By 1870 Republican rule in Missouri and St. Charles County had ended.  For the next two decades a strong two party system continued, but the mostly Catholic Germans migrated towards the Democratic Party and its more populist platform during the first half of the 19th century.  The Protestant German-Americans, and those of other ethnic lineages, voted mostly Republican and controlled St. Charles County until around the mid 1930’s.

Then the Great Depression of the 1930’s turned the tables on the Republicans and, as the rest of the nation went to the Democrats for solutions, so went the voters of St. Charles County.  After the Depression, when people went back to work and businesses in St Charles County prospered during and after the war, many voters returned to the Republican Party.

By 1950 there was an influx of many new residents to St. Charles County of differing ethnic and income levels.  The labor force found more employment within the county and a large percentage of those jobs were union.  The political winds turned in the direction of the Democratic Party. In 1952 there were 3,200 Republican primary voters and 1,900 Democratic primary voters.  By 1958 the local Republicans had imploded and they had only one office holder: an incumbent in the recorder of deeds office. 

Republicans made a small resurgence locally in 1966, but the majority of elective offices were in the hands of the Democrats until the early 1980’s.  After 22 years of Democratic preeminence locally, the election of Ronald Reagan was a turning point for the Republicans in St. Charles County.  Slowly, they were able to take over elective offices that had previously been held by Democrats for many years.

The lowest point for St. Charles County Democratic numbers may possibly have been in the 2004 election when straight party voting showed 25,394 Democratic ballots to 43,254 Republican ballots. Only one countywide Democrat, longtime County Collector Barb Walker, was held over in office.  Also elected to office in 2004 was Judge Ted House.  He had been termed out of the legislature after 14 years in office. 

In the countywide, state and federal elections since 2004, Democrats in St. Charles County have made many strides.  The straight ticket voting is no longer used and we have been able to take advantage of that with some Republicans splitting their tickets and crossing over for a Democrat here or there.  We increased the total number of elected Democrats from two to five. More significant is the trend in total number of Democratic votes on statewide and presidential offices. 

In 2004, John Kerry received 40.9% and in 2008 Obama received 44.5% countywide.  The numbers are even more stunning in the governor’s race of 2008. There was a Jay Nixon landslide in St. Charles County of 53.81% of the total votes as compared to the 42.4% Democrat Claire McCaskill received countywide in 2004. We should learn from history.  It is clear that the Democratic Party was successful at turning the tide in 2008 on the national and state level. 

As we have seen in the past, our party’s success in St.

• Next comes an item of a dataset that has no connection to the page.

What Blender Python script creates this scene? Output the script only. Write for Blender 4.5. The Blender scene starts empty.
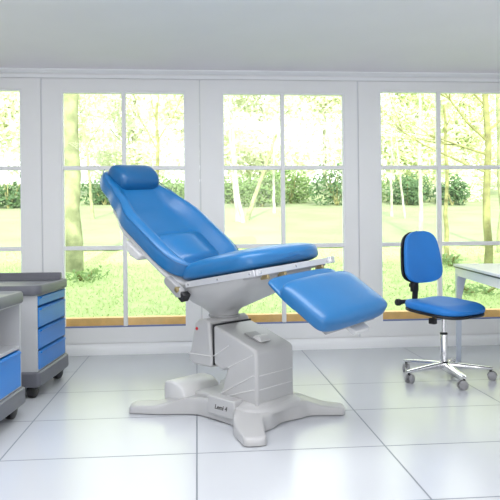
import bpy, math, random
from mathutils import Vector, Matrix
random.seed(7)
S = bpy.context.scene
COL = S.collection
PI = math.pi

# ------------------------------------------------------------------ materials
def mat(name, col, rough=.5, metal=0., spec=.5, noise=0., nscale=8., bump=0., bscale=60., trans=0., col2=None, coat=0.):
    m = bpy.data.materials.new(name); m.use_nodes = True
    nt = m.node_tree; N = nt.nodes; L = nt.links
    b = N['Principled BSDF']
    b.inputs['Base Color'].default_value = (*col, 1)
    b.inputs['Roughness'].default_value = rough
    b.inputs['Metallic'].default_value = metal
    b.inputs['Specular IOR Level'].default_value = spec
    if coat: b.inputs['Coat Weight'].default_value = coat; b.inputs['Coat Roughness'].default_value = .15
    tc = N.new('ShaderNodeTexCoord')
    if noise or col2:
        n = N.new('ShaderNodeTexNoise'); n.inputs['Scale'].default_value = nscale; n.inputs['Detail'].default_value = 4
        L.new(tc.outputs['Object'], n.inputs['Vector'])
        r = N.new('ShaderNodeValToRGB')
        c2 = col2 if col2 else tuple(max(0, c * (1 - noise)) for c in col)
        r.color_ramp.elements[0].position = .35; r.color_ramp.elements[1].position = .65
        r.color_ramp.elements[0].color = (*c2, 1); r.color_ramp.elements[1].color = (*col, 1)
        L.new(n.outputs['Fac'], r.inputs['Fac']); L.new(r.outputs['Color'], b.inputs['Base Color'])
    if bump:
        n2 = N.new('ShaderNodeTexNoise'); n2.inputs['Scale'].default_value = bscale; n2.inputs['Detail'].default_value = 3
        L.new(tc.outputs['Object'], n2.inputs['Vector'])
        bp = N.new('ShaderNodeBump'); bp.inputs['Strength'].default_value = bump; bp.inputs['Distance'].default_value = .01
        L.new(n2.outputs['Fac'], bp.inputs['Height']); L.new(bp.outputs['Normal'], b.inputs['Normal'])
    if trans:
        t = N.new('ShaderNodeBsdfTranslucent'); t.inputs['Color'].default_value = (*col, 1)
        mx = N.new('ShaderNodeMixShader'); mx.inputs[0].default_value = trans
        L.new(b.outputs[0], mx.inputs[1]); L.new(t.outputs[0], mx.inputs[2])
        L.new(mx.outputs[0], N['Material Output'].inputs['Surface'])
    return m

M = {}
M['wall'] = mat('white_paint', (.85, .852, .862), .45, noise=.02, nscale=3)
M['ceiling'] = mat('ceiling_paint', (.85, .825, .87), .8, noise=.02, nscale=2)
M['trimw'] = mat('trim_gloss', (.88, .89, .91), .35)
M['gasket'] = mat('blue_gasket', (.12, .17, .36), .5)
M['groove'] = mat('joint_shadow_gap', (.70, .71, .74), .7)
M['sill'] = mat('pale_pine', (.80, .49, .17), .5, noise=.12, nscale=14)
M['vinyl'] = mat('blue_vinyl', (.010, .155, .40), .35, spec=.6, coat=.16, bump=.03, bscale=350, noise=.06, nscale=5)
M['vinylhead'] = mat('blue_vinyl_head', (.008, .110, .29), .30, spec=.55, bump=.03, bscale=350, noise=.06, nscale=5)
M['shell'] = mat('pale_grey_shell', (.50, .50, .50), .3, noise=.03, nscale=4)
M['shelllt'] = mat('light_grey_shell', (.66, .66, .655), .35)
M['shelldk'] = mat('grey_panel', (.36, .36, .365), .4)
M['rail'] = mat('satin_aluminium', (.74, .75, .78), .38, metal=.55)
M['chrome'] = mat('chrome', (.80, .80, .81), .12, metal=1.)
M['brass'] = mat('brass_bracket', (.45, .36, .19), .35, metal=.8)
M['black'] = mat('black_plastic', (.012, .012, .014), .4, bump=.05, bscale=200)
M['dark'] = mat('dark_rubber', (.03, .03, .033), .55)
M['red'] = mat('red_button', (.55, .01, .02), .35)
M['ink'] = mat('dark_ink', (.08, .075, .075), .5)
M['cabgrey'] = mat('slate_grey_plastic', (.13, .135, .16), .42, noise=.05, nscale=6)
M['cabside'] = mat('light_grey_laminate', (.50, .51, .53), .45, noise=.02)
M['cabblue'] = mat('blue_laminate', (.010, .205, .64), .35, noise=.03, nscale=4)
M['castergrey'] = mat('grey_caster', (.30, .30, .31), .45)
M['castertread'] = mat('caster_tread', (.16, .16, .165), .6)
M['stoolblue'] = mat('stool_blue_fabric', (.014, .20, .62), .55, bump=.04, bscale=400, noise=.05, nscale=6)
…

Charles County has ebbed and flowed with the rising and lowering tides of political winds going on around us at higher levels.  2004 was the turning point in St. Charles County and we see nothing but a brighter future for our party as we go forward into future election cycles.

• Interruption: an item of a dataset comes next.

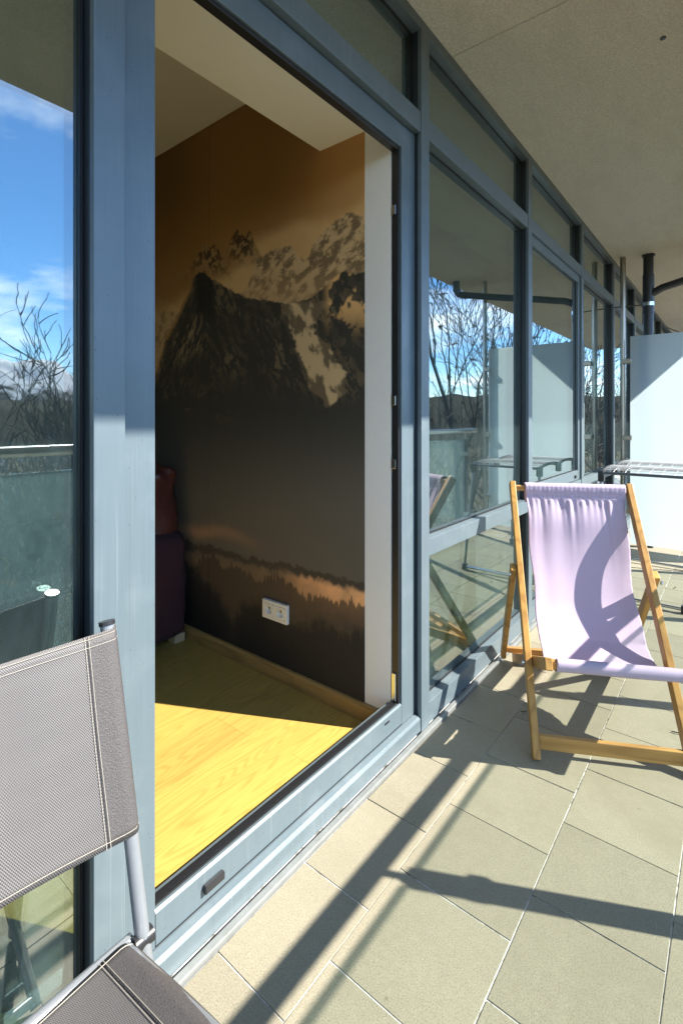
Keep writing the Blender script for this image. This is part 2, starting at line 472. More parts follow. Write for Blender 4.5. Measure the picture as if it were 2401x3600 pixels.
slab = MB().box(-0.06, EDGE - 0.02, YA, YB, -0.30, -0.0024).build('balcony_floor', M['grout'])
tag(slab, kind='structure')
cols_x = [(0.024, 0.2375), (0.2395, 0.5435), (0.5465, 0.837), (0.840, 1.138), (1.141, 1.44)]
PER = 0.2963
tile_mesh = {}
def tile_obj(cx0, cx1, y0, y1):
    g = 0.0016
    key = (round(cx1 - cx0, 4), round(y1 - y0, 3))
    if key not in tile_mesh:
        w, l = cx1 - cx0, y1 - y0
        mb = MB().box(-w/2 + 0.0, w/2, -l/2 + g, l/2 - g, -0.0023, 0.0)
        o = mb.build('tile', M['tile'], slab, bevel=0.0011, seg=2)
        tile_mesh[key] = o.data
    else:
        o = bpy.data.objects.new('tile', tile_mesh[key]); col.objects.link(o); o.parent = slab
    o.location = ((cx0 + cx1)/2 + random.uniform(-.0006, .0006), (y0 + y1)/2 + random.uniform(-.0006, .0006), random.uniform(-0.0003, 0.0006))
    o.rotation_euler = (random.uniform(-.0006, .0006), random.uniform(-.0006, .0006), random.uniform(-.0015, .0015))
ORGZ = 0
for ci, (a, b) in enumerate(cols_x):
    start = (0.7235 if ci % 2 == 0 else 0.871) - PER * 6
    y = start
    while y < 9.0:
        tile_obj(a, b, y, y + PER)
        y += PER

# soffit
sof = MB()
joint = 1.978
for (y0, y1) in ((YA, joint - 0.0018), (joint + 0.0018, YB)):
    sof.box(-0.03, EDGE, y0, y1, SOF, SOF + 0.02)
sof.box(-0.03, EDGE - 0.004, YA, YB, SOF + 0.0205, SOF + 0.30)
ceil = sof.build('balcony_ceiling', M['stucco'])
tag(ceil, kind='structure')
vent = MB().tube([(0.721, 2.414, SOF - 0.004), (0.721, 2.414, SOF + 0.01)], 0.011, 12).build('drip_hole', M['dark_gasket'], ceil)

# ------------------------------------------------------------------ rooms behind the glass
def struct(name, mb, mat, parent=None, **kw):
    o = mb.build(name, mat, parent, **kw)
    if not parent: tag(o, kind='structure')
    return o
BACK = -4.2
rf = struct('room_floor', MB().box(BACK, -0.085, YA, 1.597, -0.3, RZ - 0.012), M['dark_gasket'])
plank_mesh = {}
pw = 0.19; pl = 1.29
i = 0; x = -0.087
while x > BACK:
    y = YA + (0.37 * i * 1.7) % pl - pl
    while y < 1.596:
        a, b = max(y, YA), min(y + pl, 1.594)
        if b - a > 0.02:
            l = b - a
            key = round(l, 3)
            if key not in plank_mesh:
                o = MB().box(-pw/2 + .0004, pw/2 - .0004, -l/2 + .0004, l/2 - .0004, -0.011, 0.0).build('plank', M['oak_floor'], rf)
                plank_mesh[key] = o.data
            else:
                o = bpy.data.objects.new('plank', plank_mesh[key]); col.objects.link(o); o.parent = rf
            o.location = (x - pw/2, (a + b)/2, RZ)
        y += pl
    x -= pw; i += 1
struct('room_floor_neighbour', MB().box(BACK, -0.085, 1.711, YB, -0.3, RZ - 0.004), M['oak_floor'])
# partition carrying the mural
struct('room_wall_partition', MB().box(BACK, -0.068, 1.597, 1.71, -0.3, 2.82), M['white_paint'])
struct('room_wall_back', MB().box(BACK - 0.1, BACK, YA, YB, -0.3, 2.82), M['room_paint'])
struct('room_wall_side', MB().box(BACK, -0.09, YA - 0.1, YA, -0.3, 2.82), M['room_paint'])
struct('room_wall_end', MB().box(BACK, -0.09, YB, YB + 0.1, -0.3, 2.82), M['room_paint'])
struct('room_wall_divider', MB().box(BACK, -0.09, 5.47, 5.57, -0.3, 2.82), M['room_paint'])
struct('room_ceiling', MB().box(BACK, -0.424, YA, YB, 2.752, 2.83), M['ceiling_paint'])
struct('room_ceiling_beam', MB().box(-0.422, -0.075, YA, YB, 2.364, 2.82), M['cream_paint'])

# skirting boards
for k, (a, b) in enumerate(((-0.5645, -0.085), (BACK + 0.01, -0.567))):
    s = MB()
    prof = [(1.596, RZ + .001), (1.579, RZ + .001), (1.579, RZ + 0.054), (1.585, RZ + 0.064), (1.596, RZ + 0.066)]
    n = len(prof)
    s.v = [(a, y, z) for y, z in prof] + [(b, y, z) for y, z in prof]
    for q in range(n): s.f.append((q, (q+1) % n, n + (q+1) % n, n + q)); s.m.append(0)
    s.f.append(tuple(range(n))); s.f.append(tuple(range(n, 2*n))); s.m += [0, 0]
    o = s.build('skirting_board', M['oak_skirting'], at=((a+b)/2, 1.585, RZ))
    tag(o, ('short oak skirting board between the floor joint and the balcony door',
            'long oak skirting board under the mural running back to the armchair')[k], 'skirting board', 'oak skirting boards')

# ------------------------------------------------------------------ the mural
def vnoise(x, y, seed=0):
    xi = np.floor(x).astype(np.int64); yi = np.floor(y).astype(np.int64)
    fx = x - xi; fy = y - yi; fx = fx*fx*(3-2*fx); fy = fy*fy*(3-2*fy)
    def h(a, b):
        n = (a * 374761393 + b * 668265263 + seed * 1442695041) & 0xFFFFFFFF
        n = ((n ^ (n >> 13)) * 1274126177) & 0xFFFFFFFF
        return ((n ^ (n >> 16)) & 0xFFFF) / 65535.0
    return (h(xi, yi)*(1-fx) + h(xi+1, yi)*fx)*(1-fy) + (h(xi, yi+1)*(1-fx) + h(xi+1, yi+1)*fx)*fy
def fbm(x, y, o=5, seed=0, g=0.55):
    s = 0; a = 1; tot = 0
    for k in range(o):
        s = s + a*vnoise(x, y, seed + k*13); tot += a; a *= g; x = x*2.03 + 7.1; y = y*2.03 + 3.7
    return s / tot
def sm(e0, e1, x):
    q = np.clip((x - e0) / (e1 - e0), 0, 1); return q*q*(3-2*q)
def lerp(a, b, q): return a + (b - a) * q[..., None]
def srgb(r, g, b):
    c = np.array([r, g, b], float) / 255
    return np.where(c <= 0.04045, c/12.92, ((c + 0.055)/1.055)**2.4)
def poly(u, pts):
    xs = [p[0] for p in pts]; ys = [p[1] for p in pts]
    return np.interp(u, xs, ys)
TH = math.atan(1400/1755.0)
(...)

Democrats in St. Charles County can bring back the trend in our favor. Our political predecessors a couple of generations before us were able to do it, but only with hard work and diligence.  What is needed is a cohesive and cooperative Democratic operation with good candidates who will be true and loyal public servants.  

We must not consider only today’s opportunities or dilemmas, but look to the future and understand that this is a long journey towards the Democratization of St. Charles County.  No one individual can accomplish such a task.  What is needed is the work of many eyes, ears, feet and hearts to carry the message of the Democratic Party forward and get honest, qualified and hardworking individuals to represent us here in our own county.  It also means that we need to work on behalf of our president, senator, governor and other statewide Democrats so that they can spend more time making our government more efficient and effective and spend less time worrying about getting re-elected. The future of the Democratic Party in St. Charles County depends on you, the grassroots and heart of America.